NavList:
A Community Devoted to the Preservation and Practice of Celestial Navigation and Other Methods of Traditional Wayfinding
"Artificial Sights"
From: Fred Hebard
Date: 2003 Mar 20, 09:33 -0500
From: Fred Hebard
Date: 2003 Mar 20, 09:33 -0500
There is a link to a riveting, first-hand account of undersea cable repair in the late 1800s at http://groups.yahoo.com/group/Sextants/message/877. At the end of the link is a detailed description of using sun sights through an artificial horizon on land to synchronize the chronometers. The author mentions using a sextant stand, reading the sextant to the second, and the chronometer to the tenth of a second.

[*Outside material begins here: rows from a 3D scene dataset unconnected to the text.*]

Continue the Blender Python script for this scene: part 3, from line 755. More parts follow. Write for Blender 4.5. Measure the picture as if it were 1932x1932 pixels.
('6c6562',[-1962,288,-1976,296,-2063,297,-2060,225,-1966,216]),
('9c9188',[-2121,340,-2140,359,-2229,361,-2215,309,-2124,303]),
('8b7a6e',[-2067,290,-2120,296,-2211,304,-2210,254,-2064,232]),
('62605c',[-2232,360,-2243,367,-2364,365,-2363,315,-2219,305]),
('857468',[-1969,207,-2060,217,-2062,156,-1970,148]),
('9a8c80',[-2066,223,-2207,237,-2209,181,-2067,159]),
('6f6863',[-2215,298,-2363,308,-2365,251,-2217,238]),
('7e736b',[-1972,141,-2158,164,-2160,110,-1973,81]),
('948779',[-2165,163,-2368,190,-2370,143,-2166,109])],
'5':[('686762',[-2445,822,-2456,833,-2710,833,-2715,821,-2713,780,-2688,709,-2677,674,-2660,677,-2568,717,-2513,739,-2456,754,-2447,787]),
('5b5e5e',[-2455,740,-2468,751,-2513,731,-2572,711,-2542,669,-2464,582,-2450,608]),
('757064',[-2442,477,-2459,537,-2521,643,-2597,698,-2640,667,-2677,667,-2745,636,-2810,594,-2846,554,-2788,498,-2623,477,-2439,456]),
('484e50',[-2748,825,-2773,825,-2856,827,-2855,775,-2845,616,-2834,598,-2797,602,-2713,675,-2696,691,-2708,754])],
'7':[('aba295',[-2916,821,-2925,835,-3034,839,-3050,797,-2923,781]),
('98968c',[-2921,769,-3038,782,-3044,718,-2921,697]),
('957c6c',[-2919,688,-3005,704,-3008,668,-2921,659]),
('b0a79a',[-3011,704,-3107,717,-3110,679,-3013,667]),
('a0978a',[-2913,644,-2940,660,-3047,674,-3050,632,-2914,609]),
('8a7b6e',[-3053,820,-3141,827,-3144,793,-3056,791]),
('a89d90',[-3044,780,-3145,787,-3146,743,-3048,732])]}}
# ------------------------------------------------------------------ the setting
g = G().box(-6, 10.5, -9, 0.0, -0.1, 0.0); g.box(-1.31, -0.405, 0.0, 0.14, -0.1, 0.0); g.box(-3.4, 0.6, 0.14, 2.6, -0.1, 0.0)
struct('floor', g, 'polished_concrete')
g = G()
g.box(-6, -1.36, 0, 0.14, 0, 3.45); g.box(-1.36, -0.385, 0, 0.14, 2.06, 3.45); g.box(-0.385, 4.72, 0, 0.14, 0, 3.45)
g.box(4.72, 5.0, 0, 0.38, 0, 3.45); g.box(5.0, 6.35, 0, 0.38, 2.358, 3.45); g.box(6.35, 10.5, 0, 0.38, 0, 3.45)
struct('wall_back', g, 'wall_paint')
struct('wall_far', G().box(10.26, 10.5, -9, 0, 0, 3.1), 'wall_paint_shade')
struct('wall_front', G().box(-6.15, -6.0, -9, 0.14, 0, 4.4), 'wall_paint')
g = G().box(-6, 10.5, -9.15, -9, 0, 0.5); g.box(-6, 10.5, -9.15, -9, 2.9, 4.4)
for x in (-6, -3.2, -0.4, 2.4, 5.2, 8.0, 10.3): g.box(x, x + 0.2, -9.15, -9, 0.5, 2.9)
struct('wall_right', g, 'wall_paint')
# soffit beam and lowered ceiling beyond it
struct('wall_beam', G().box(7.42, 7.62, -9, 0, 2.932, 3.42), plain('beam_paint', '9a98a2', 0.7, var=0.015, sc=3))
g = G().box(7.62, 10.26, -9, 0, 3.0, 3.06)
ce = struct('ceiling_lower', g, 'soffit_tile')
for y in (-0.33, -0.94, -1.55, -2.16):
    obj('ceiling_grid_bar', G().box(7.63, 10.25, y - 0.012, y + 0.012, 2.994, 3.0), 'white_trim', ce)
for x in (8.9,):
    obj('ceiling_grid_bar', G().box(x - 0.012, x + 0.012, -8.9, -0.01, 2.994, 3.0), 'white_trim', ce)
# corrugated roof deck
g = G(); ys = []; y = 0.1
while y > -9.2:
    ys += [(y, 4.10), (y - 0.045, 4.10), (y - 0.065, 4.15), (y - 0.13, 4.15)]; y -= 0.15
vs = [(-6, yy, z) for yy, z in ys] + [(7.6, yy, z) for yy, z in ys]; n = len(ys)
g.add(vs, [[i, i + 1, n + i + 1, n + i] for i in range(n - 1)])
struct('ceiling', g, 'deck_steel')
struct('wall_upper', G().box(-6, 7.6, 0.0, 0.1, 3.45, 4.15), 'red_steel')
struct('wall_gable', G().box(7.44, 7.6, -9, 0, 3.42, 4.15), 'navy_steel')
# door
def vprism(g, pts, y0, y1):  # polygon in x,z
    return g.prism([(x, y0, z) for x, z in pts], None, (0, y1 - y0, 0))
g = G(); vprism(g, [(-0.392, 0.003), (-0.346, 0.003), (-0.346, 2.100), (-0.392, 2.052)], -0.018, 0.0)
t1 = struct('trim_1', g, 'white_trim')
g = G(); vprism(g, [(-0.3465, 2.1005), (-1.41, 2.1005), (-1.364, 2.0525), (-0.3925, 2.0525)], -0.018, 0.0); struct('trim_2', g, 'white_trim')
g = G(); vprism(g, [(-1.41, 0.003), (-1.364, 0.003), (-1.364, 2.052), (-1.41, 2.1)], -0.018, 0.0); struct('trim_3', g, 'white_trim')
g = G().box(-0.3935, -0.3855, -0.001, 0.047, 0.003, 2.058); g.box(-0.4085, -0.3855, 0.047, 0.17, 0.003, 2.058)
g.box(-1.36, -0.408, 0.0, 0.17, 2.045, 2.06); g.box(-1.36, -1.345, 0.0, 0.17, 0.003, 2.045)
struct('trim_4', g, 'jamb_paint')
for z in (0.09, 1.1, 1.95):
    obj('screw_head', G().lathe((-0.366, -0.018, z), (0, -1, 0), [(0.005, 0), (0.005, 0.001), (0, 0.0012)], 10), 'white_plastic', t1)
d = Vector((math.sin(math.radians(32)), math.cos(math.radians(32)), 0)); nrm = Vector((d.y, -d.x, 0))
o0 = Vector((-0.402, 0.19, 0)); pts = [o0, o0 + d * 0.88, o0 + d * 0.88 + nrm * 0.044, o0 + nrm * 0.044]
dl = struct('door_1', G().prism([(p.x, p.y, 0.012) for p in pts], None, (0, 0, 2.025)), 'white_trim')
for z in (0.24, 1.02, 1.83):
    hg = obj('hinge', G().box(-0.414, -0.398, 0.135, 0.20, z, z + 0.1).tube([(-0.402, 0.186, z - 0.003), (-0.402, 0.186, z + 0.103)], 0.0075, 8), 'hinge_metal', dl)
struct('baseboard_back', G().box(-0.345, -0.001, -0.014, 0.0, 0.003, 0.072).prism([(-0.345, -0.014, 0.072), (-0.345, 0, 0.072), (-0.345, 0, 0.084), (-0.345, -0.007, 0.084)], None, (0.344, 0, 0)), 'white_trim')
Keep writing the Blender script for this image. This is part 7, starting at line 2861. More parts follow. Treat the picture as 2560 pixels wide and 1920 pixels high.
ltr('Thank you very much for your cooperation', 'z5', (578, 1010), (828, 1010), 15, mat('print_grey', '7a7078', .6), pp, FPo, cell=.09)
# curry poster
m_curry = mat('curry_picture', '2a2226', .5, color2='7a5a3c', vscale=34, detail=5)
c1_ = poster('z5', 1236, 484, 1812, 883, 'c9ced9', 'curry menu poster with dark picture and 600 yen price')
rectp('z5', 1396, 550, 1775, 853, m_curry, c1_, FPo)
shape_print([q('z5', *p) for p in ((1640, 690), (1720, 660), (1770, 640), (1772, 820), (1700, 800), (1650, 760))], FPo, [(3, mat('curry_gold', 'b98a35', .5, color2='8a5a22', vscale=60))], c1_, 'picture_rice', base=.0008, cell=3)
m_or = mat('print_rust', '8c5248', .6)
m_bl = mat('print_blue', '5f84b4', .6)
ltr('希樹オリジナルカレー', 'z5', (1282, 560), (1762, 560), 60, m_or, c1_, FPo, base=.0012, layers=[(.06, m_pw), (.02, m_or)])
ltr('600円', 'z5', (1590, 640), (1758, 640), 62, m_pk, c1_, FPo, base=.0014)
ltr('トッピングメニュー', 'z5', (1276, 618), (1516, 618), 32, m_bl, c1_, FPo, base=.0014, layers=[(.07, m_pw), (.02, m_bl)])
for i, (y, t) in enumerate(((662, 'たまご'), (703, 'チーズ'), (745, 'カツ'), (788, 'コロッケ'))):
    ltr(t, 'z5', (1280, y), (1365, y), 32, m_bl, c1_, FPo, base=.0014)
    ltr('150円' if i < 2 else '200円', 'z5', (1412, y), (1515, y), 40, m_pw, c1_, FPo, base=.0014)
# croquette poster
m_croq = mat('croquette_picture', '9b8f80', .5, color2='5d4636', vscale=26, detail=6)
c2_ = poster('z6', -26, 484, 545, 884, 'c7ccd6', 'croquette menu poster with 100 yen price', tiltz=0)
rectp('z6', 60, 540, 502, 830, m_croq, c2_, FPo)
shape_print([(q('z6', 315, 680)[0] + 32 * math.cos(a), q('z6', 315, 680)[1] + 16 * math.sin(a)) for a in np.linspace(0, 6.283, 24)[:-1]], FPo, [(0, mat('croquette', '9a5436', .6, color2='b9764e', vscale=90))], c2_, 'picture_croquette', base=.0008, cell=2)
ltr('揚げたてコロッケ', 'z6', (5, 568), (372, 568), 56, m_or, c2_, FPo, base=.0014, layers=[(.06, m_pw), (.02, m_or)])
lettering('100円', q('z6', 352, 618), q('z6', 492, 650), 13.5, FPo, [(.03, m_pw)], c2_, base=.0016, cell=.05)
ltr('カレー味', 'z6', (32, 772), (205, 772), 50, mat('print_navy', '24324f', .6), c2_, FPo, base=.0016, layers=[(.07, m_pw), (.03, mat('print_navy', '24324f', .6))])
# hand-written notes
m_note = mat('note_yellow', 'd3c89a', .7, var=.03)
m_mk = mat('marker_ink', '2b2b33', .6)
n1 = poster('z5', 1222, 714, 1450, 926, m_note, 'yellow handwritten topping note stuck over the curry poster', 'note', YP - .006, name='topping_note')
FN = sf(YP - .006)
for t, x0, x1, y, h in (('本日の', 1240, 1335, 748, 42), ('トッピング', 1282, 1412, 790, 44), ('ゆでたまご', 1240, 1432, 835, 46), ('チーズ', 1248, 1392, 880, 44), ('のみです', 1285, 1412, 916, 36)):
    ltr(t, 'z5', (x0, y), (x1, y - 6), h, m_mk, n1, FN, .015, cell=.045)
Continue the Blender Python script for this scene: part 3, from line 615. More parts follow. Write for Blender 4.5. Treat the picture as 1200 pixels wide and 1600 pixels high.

I wonder what a sextant stand would look like, specifically the part that cradles the instrument; ie, how does one attach the sextant to the tripod. I also wonder what sort of sextant would allow one to read to the nearest second. Regarding the method itself, it would seem to me that one would have to know one's longitude in order to solve for time. The author mentions working "Observations for Time" on each of 20 or 30 observations to arrive at synchronization to the nearest tenth of a second for the chronometers. These guys also seem to be working sights to the nearest tenth or fifth of a minute of arc, although I infer this from the story rather than reading it directly. I would imagine such accuracy would be very helpful in finding cable 20,000 leagues under the sea.